* Description of the task
Leave out the pictures and set down exactly the lines from the start of the listing through the one with "return tuple((x /", both included.
--- Available data ---
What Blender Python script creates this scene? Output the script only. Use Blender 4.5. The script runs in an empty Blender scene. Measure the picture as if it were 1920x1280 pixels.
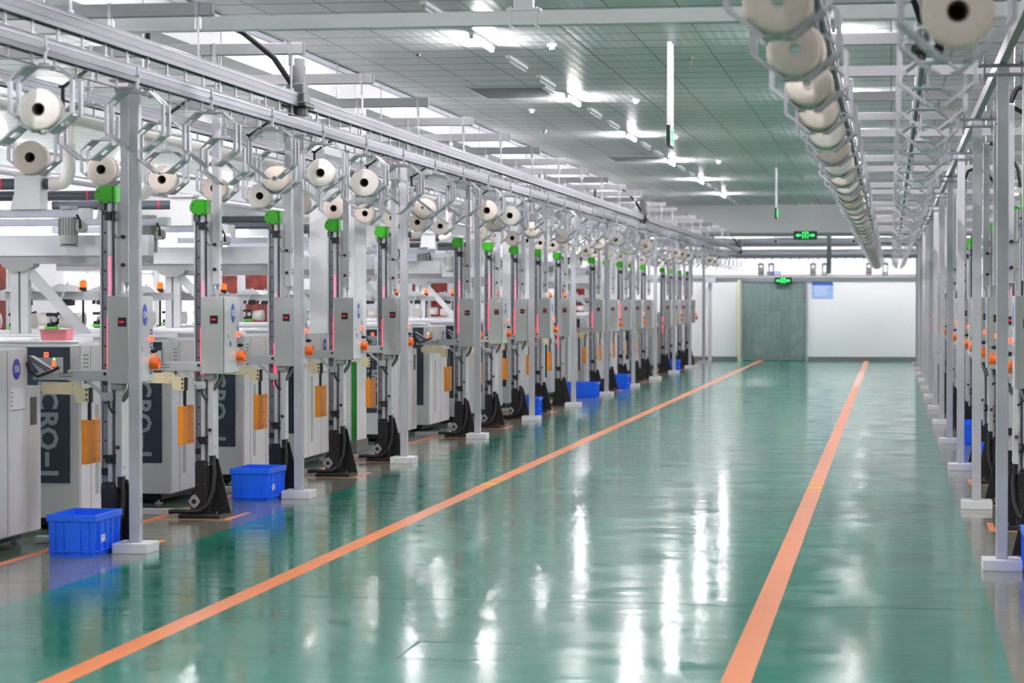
import bpy, math, random
from mathutils import Vector, Matrix

random.seed(7)
scene = bpy.context.scene
C = scene.collection

# ------------------------------------------------------------------ camera, world, exposure
cam_data = bpy.data.cameras.new('camera')
cam = bpy.data.objects.new('camera', cam_data)
C.objects.link(cam)
cam_data.sensor_width = 36.0
cam_data.lens = 85.0
cam_data.clip_end = 300
cam.location = (0, 0, 1.75)
cam.rotation_euler = (math.radians(90 - 0.948), 0, math.radians(8.902))
cam_data.dof.use_dof = True
cam_data.dof.focus_distance = 21.0
cam_data.dof.aperture_fstop = 3.6
scene.camera = cam

world = bpy.data.worlds.new('world')
scene.world = world
world.use_nodes = True
world.node_tree.nodes['Background'].inputs[0].default_value = (1, 1, 1, 1)
world.node_tree.nodes['Background'].inputs[1].default_value = 0.6

scene.view_settings.view_transform = 'Standard'
scene.view_settings.look = 'None'
scene.view_settings.gamma = 1.0
scene.view_settings.use_curve_mapping = False
scene.view_settings.exposure = 1.02
LAMP = 265.0          # emission of a lit fluorescent tube
WINDOW_GLOW = 0.95    # glow of the added left windows, used as fill light

# ------------------------------------------------------------------ materials
def srgb(c):
    return tuple((x / 255 / 12.92 if x / 255 <= 0.04045 else ((x / 255 + 0.055) / 1.055) ** 2.4) for x in c) + (1.0,)

MATS = {}
def mat(name, rgb, rough=0.5, metal=0.0, noise=0.0, nscale=8.0, emit=None, estr=0.0, alpha=1.0, trans=0.0, coat=0.0, bump=0.0, spec=0.5):
    m = bpy.data.materials.new(name)
    m.use_nodes = True
    nt = m.node_tree
    b = nt.nodes['Principled BSDF']
    col = srgb(rgb)
    b.inputs['Base Color'].default_value = col
    b.inputs['Roughness'].default_value = rough
    b.inputs['Metallic'].default_value = metal
    b.inputs['Coat Weight'].default_value = coat
    b.inputs['Specular IOR Level'].default_value = spec
    b.inputs['Transmission Weight'].default_value = trans
    b.inputs['Alpha'].default_value = alpha
    if emit:
        b.inputs['Emission Color'].default_value = srgb(emit)
        b.inputs['Emission Strength'].default_value = estr
    tc = nt.nodes.new('ShaderNodeTexCoord')
    n = nt.nodes.new('ShaderNodeTexNoise')
    n.inputs['Scale'].default_value = nscale
    n.inputs['Detail'].default_value = 3
    nt.links.new(tc.outputs['Object'], n.inputs['Vector'])
    if noise > 0:
        r = nt.nodes.new('ShaderNodeValToRGB')
        r.color_ramp.elements[0].position = 0.3
        r.color_ramp.elements[1].position = 0.7
        r.color_ramp.elements[0].color = tuple(max(0, v * (1 - noise)) for v in col[:3]) + (1,)
        r.color_ramp.elements[1].color = tuple(min(1, v * (1 + noise)) for v in col[:3]) + (1,)
        nt.links.new(n.outputs['Fac'], r.inputs['Fac'])
        nt.links.new(r.outputs['Color'], b.inputs['Base Color'])
    if bump > 0:
        bp = nt.nodes.new('ShaderNodeBump')
        bp.inputs['Strength'].default_value = bump
        bp.inputs['Distance'].default_value = 0.01
        nt.links.new(n.outputs['Fac'], bp.inputs['Height'])
        nt.links.new(bp.outputs['Normal'], b.inputs['Normal'])
    MATS[name] = m
    return m

mat('white_wall', (232, 234, 236), 0.6, noise=0.03, nscale=0.6)
mat('white_paint', (226, 228, 230), 0.35, noise=0.03, nscale=3)
mat('post_paint', (186, 187, 193), 0.35, noise=0.05, nscale=4)
mat('arm_paint', (162, 163, 166), 0.55, noise=0.05, nscale=3)
mat('machine_paint', (202, 205, 206), 0.38, noise=0.04, nscale=2)
mat('machine_white', (226, 228, 232), 0.38, noise=0.03, nscale=2)
mat('box_paint', (178, 182, 180), 0.42, noise=0.03, nscale=3)
mat('aluminium', (176, 180, 190), 0.34, metal=0.6, noise=0.04, nscale=5)
mat('mast_metal', (208, 210, 217), 0.33, metal=0.25, noise=0.04, nscale=5)
mat('rail_metal', (134, 138, 146), 0.38, metal=0.45, noise=0.06, nscale=3)
mat('dark_metal', (98, 100, 102), 0.4, metal=0.5, noise=0.1, nscale=10)
mat('zinc', (184, 186, 192), 0.32, metal=0.5, noise=0.06, nscale=12)
mat('casing_grey', (122, 124, 128), 0.5, noise=0.06, nscale=8)
mat('motor_grey', (158, 162, 158), 0.45, noise=0.05, nscale=8)
mat('black_steel', (24, 25, 27), 0.38, noise=0.1, nscale=6)
mat('black_rubber', (18, 19, 21), 0.5, noise=0.1, nscale=10)
mat('navy_panel', (38, 52, 66), 0.5, noise=0.05, nscale=3)
mat('letter_grey', (146, 160, 170), 0.5, noise=0.02)
mat('cap_green', (52, 168, 16), 0.4, noise=0.06, nscale=10)
mat('tape_green', (34, 150, 50), 0.5, noise=0.1, nscale=10)
mat('bright_green', (90, 220, 60), 0.45, noise=0.05)
mat('orange_box', (246, 152, 34), 0.42, noise=0.03, nscale=6)
mat('orange_shroud', (250, 120, 40), 0.4, noise=0.04, nscale=20)
mat('beige_plastic', (222, 210, 172), 0.45, noise=0.04, nscale=8)
mat('crate_blue', (20, 108, 252), 0.38, noise=0.04, nscale=5)
mat('yarn', (214, 202, 192), 0.85, noise=0.05, nscale=30, bump=0.3)
mat('yarn_pale', (234, 228, 222), 0.85, noise=0.04, nscale=30, bump=0.3)
mat('core_brown', (70, 58, 46), 0.8, noise=0.1, nscale=20)
mat('core_white', (200, 196, 190), 0.6, noise=0.05, nscale=20)
mat('pvc_white', (228, 226, 220), 0.35, noise=0.03, nscale=3)
mat('pvc_dark', (72, 78, 86), 0.3, noise=0.05, nscale=3)
mat('label_blue', (60, 80, 190), 0.4, noise=0.02)
mat('label_white', (240, 242, 246), 0.5, noise=0.02)
mat('label_red', (215, 60, 80), 0.5, noise=0.02)
mat('pink_plastic', (240, 140, 150), 0.5, noise=0.04)
mat('skirting', (110, 112, 112), 0.5, noise=0.05)
mat('beacon_orange', (255, 84, 10), 0.25, emit=(255, 90, 20), estr=0.9, noise=0.03)
mat('lamp_red', (255, 40, 30), 0.3, emit=(255, 60, 30), estr=2.5, noise=0.02)
mat('led_green', (60, 255, 90), 0.3, emit=(60, 255, 90), estr=2.0, noise=0.02)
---
* Answer to the task
What Blender Python script creates this scene? Output the script only. Use Blender 4.5. The script runs in an empty Blender scene. Measure the picture as if it were 1920x1280 pixels.
import bpy, math, random
from mathutils import Vector, Matrix

random.seed(7)
scene = bpy.context.scene
C = scene.collection

# ------------------------------------------------------------------ camera, world, exposure
cam_data = bpy.data.cameras.new('camera')
cam = bpy.data.objects.new('camera', cam_data)
C.objects.link(cam)
cam_data.sensor_width = 36.0
cam_data.lens = 85.0
cam_data.clip_end = 300
cam.location = (0, 0, 1.75)
cam.rotation_euler = (math.radians(90 - 0.948), 0, math.radians(8.902))
cam_data.dof.use_dof = True
cam_data.dof.focus_distance = 21.0
cam_data.dof.aperture_fstop = 3.6
scene.camera = cam

world = bpy.data.worlds.new('world')
scene.world = world
world.use_nodes = True
world.node_tree.nodes['Background'].inputs[0].default_value = (1, 1, 1, 1)
world.node_tree.nodes['Background'].inputs[1].default_value = 0.6

scene.view_settings.view_transform = 'Standard'
scene.view_settings.look = 'None'
scene.view_settings.gamma = 1.0
scene.view_settings.use_curve_mapping = False
scene.view_settings.exposure = 1.02
LAMP = 265.0          # emission of a lit fluorescent tube
WINDOW_GLOW = 0.95    # glow of the added left windows, used as fill light

# ------------------------------------------------------------------ materials
def srgb(c):
    return tuple((x / 255 / 12.92 if x / 255 <= 0.04045 else ((x / 255 + 0.055) / 1.055) ** 2.4) for x in c) + (1.0,)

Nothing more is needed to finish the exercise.